Entries with scene source code
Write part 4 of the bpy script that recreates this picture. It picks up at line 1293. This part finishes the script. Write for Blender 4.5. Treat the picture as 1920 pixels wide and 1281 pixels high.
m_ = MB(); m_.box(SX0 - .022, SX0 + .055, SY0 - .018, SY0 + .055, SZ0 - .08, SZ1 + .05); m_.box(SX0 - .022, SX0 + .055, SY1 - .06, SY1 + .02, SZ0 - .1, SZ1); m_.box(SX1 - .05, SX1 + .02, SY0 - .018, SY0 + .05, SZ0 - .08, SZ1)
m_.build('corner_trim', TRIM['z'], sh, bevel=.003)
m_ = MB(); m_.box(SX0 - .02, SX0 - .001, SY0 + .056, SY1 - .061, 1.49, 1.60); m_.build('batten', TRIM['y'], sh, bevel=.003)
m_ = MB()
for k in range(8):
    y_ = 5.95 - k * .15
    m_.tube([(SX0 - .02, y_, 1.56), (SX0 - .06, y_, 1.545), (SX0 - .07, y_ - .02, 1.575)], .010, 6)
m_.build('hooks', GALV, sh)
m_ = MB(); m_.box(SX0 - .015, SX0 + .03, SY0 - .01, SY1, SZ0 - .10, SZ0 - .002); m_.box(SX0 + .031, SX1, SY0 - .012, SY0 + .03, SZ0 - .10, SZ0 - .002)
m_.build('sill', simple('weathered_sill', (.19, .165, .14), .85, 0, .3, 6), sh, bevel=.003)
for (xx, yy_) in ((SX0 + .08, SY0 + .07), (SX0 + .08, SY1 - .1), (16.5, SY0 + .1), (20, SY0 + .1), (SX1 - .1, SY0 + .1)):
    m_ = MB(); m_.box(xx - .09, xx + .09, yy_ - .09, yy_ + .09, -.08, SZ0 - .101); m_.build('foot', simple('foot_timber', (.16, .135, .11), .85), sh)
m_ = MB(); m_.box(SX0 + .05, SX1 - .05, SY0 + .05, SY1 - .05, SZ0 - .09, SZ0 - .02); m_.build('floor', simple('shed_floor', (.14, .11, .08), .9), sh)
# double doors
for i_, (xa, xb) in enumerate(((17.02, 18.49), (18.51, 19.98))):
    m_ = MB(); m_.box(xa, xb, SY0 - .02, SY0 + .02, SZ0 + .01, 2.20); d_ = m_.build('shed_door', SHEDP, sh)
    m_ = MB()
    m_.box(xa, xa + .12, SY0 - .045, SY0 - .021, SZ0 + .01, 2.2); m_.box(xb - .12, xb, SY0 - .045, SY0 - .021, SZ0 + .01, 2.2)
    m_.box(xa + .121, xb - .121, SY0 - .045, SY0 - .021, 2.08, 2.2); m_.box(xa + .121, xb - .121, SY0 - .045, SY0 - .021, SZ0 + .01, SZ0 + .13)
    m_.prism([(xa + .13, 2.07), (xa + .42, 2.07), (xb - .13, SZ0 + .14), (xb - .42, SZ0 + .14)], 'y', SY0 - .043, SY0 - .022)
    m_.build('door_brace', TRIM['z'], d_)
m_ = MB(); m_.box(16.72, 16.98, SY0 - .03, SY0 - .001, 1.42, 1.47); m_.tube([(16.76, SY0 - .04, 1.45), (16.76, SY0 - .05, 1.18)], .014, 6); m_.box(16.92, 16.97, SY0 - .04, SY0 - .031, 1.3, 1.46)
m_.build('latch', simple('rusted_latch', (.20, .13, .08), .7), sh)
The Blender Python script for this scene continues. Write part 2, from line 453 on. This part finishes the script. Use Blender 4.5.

Required task
Repeat every line of the records above exactly.

Reply
Write part 4 of the bpy script that recreates this picture. It picks up at line 1293. This part finishes the script. Write for Blender 4.5. Treat the picture as 1920 pixels wide and 1281 pixels high.
m_ = MB(); m_.box(SX0 - .022, SX0 + .055, SY0 - .018, SY0 + .055, SZ0 - .08, SZ1 + .05); m_.box(SX0 - .022, SX0 + .055, SY1 - .06, SY1 + .02, SZ0 - .1, SZ1); m_.box(SX1 - .05, SX1 + .02, SY0 - .018, SY0 + .05, SZ0 - .08, SZ1)
m_.build('corner_trim', TRIM['z'], sh, bevel=.003)
m_ = MB(); m_.box(SX0 - .02, SX0 - .001, SY0 + .056, SY1 - .061, 1.49, 1.60); m_.build('batten', TRIM['y'], sh, bevel=.003)
m_ = MB()
for k in range(8):
    y_ = 5.95 - k * .15
    m_.tube([(SX0 - .02, y_, 1.56), (SX0 - .06, y_, 1.545), (SX0 - .07, y_ - .02, 1.575)], .010, 6)
m_.build('hooks', GALV, sh)
m_ = MB(); m_.box(SX0 - .015, SX0 + .03, SY0 - .01, SY1, SZ0 - .10, SZ0 - .002); m_.box(SX0 + .031, SX1, SY0 - .012, SY0 + .03, SZ0 - .10, SZ0 - .002)
m_.build('sill', simple('weathered_sill', (.19, .165, .14), .85, 0, .3, 6), sh, bevel=.003)
for (xx, yy_) in ((SX0 + .08, SY0 + .07), (SX0 + .08, SY1 - .1), (16.5, SY0 + .1), (20, SY0 + .1), (SX1 - .1, SY0 + .1)):
    m_ = MB(); m_.box(xx - .09, xx + .09, yy_ - .09, yy_ + .09, -.08, SZ0 - .101); m_.build('foot', simple('foot_timber', (.16, .135, .11), .85), sh)
m_ = MB(); m_.box(SX0 + .05, SX1 - .05, SY0 + .05, SY1 - .05, SZ0 - .09, SZ0 - .02); m_.build('floor', simple('shed_floor', (.14, .11, .08), .9), sh)
# double doors
for i_, (xa, xb) in enumerate(((17.02, 18.49), (18.51, 19.98))):
    m_ = MB(); m_.box(xa, xb, SY0 - .02, SY0 + .02, SZ0 + .01, 2.20); d_ = m_.build('shed_door', SHEDP, sh)
    m_ = MB()
    m_.box(xa, xa + .12, SY0 - .045, SY0 - .021, SZ0 + .01, 2.2); m_.box(xb - .12, xb, SY0 - .045, SY0 - .021, SZ0 + .01, 2.2)
    m_.box(xa + .121, xb - .121, SY0 - .045, SY0 - .021, 2.08, 2.2); m_.box(xa + .121, xb - .121, SY0 - .045, SY0 - .021, SZ0 + .01, SZ0 + .13)
    m_.prism([(xa + .13, 2.07), (xa + .42, 2.07), (xb - .13, SZ0 + .14), (xb - .42, SZ0 + .14)], 'y', SY0 - .043, SY0 - .022)
    m_.build('door_brace', TRIM['z'], d_)
m_ = MB(); m_.box(16.72, 16.98, SY0 - .03, SY0 - .001, 1.42, 1.47); m_.tube([(16.76, SY0 - .04, 1.45), (16.76, SY0 - .05, 1.18)], .014, 6); m_.box(16.92, 16.97, SY0 - .04, SY0 - .031, 1.3, 1.46)
m_.build('latch', simple('rusted_latch', (.20, .13, .08), .7), sh)
The Blender Python script for this scene continues. Write part 2, from line 453 on. This part finishes the script. Use Blender 4.5.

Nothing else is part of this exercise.